Give the data again, word for word.
─── Dataset extract
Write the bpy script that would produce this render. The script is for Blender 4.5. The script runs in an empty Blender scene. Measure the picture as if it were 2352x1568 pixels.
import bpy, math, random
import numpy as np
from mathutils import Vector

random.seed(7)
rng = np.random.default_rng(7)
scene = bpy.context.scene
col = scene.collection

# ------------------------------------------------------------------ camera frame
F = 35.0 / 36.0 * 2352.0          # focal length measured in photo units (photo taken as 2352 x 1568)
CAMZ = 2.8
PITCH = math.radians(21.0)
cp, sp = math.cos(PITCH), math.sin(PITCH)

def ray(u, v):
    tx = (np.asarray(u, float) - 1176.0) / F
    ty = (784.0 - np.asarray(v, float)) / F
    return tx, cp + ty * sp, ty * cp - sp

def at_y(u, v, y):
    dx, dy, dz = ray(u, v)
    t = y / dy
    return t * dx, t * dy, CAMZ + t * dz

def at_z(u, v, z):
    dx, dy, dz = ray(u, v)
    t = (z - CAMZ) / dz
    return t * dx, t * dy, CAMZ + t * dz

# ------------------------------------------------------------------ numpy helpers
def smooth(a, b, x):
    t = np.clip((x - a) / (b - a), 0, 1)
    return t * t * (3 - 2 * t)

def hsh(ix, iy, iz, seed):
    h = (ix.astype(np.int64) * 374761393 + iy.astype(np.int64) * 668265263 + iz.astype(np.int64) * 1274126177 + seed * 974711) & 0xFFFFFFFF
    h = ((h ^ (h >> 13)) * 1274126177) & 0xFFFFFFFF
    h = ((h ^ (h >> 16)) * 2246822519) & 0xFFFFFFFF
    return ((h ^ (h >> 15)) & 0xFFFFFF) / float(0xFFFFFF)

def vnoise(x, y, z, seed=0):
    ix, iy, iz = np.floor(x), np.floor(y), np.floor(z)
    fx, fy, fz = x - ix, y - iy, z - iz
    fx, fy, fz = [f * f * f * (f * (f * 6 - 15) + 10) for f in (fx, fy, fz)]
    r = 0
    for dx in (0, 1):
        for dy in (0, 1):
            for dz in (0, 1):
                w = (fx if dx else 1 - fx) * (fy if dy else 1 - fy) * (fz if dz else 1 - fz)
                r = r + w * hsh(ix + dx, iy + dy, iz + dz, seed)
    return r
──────
## [Answer to this exercise]
Write the bpy script that would produce this render. The script is for Blender 4.5. The script runs in an empty Blender scene. Measure the picture as if it were 2352x1568 pixels.
import bpy, math, random
import numpy as np
from mathutils import Vector

random.seed(7)
rng = np.random.default_rng(7)
scene = bpy.context.scene
col = scene.collection

# ------------------------------------------------------------------ camera frame
F = 35.0 / 36.0 * 2352.0          # focal length measured in photo units (photo taken as 2352 x 1568)
CAMZ = 2.8
PITCH = math.radians(21.0)
cp, sp = math.cos(PITCH), math.sin(PITCH)

def ray(u, v):
    tx = (np.asarray(u, float) - 1176.0) / F
    ty = (784.0 - np.asarray(v, float)) / F
    return tx, cp + ty * sp, ty * cp - sp

def at_y(u, v, y):
    dx, dy, dz = ray(u, v)
    t = y / dy
    return t * dx, t * dy, CAMZ + t * dz

def at_z(u, v, z):
    dx, dy, dz = ray(u, v)
    t = (z - CAMZ) / dz
    return t * dx, t * dy, CAMZ + t * dz

# ------------------------------------------------------------------ numpy helpers
def smooth(a, b, x):
    t = np.clip((x - a) / (b - a), 0, 1)
    return t * t * (3 - 2 * t)

def hsh(ix, iy, iz, seed):
    h = (ix.astype(np.int64) * 374761393 + iy.astype(np.int64) * 668265263 + iz.astype(np.int64) * 1274126177 + seed * 974711) & 0xFFFFFFFF
    h = ((h ^ (h >> 13)) * 1274126177) & 0xFFFFFFFF
    h = ((h ^ (h >> 16)) * 2246822519) & 0xFFFFFFFF
    return ((h ^ (h >> 15)) & 0xFFFFFF) / float(0xFFFFFF)

def vnoise(x, y, z, seed=0):
    ix, iy, iz = np.floor(x), np.floor(y), np.floor(z)
    fx, fy, fz = x - ix, y - iy, z - iz
    fx, fy, fz = [f * f * f * (f * (f * 6 - 15) + 10) for f in (fx, fy, fz)]
    r = 0
    for dx in (0, 1):
        for dy in (0, 1):
            for dz in (0, 1):
                w = (fx if dx else 1 - fx) * (fy if dy else 1 - fy) * (fz if dz else 1 - fz)
                r = r + w * hsh(ix + dx, iy + dy, iz + dz, seed)
    return r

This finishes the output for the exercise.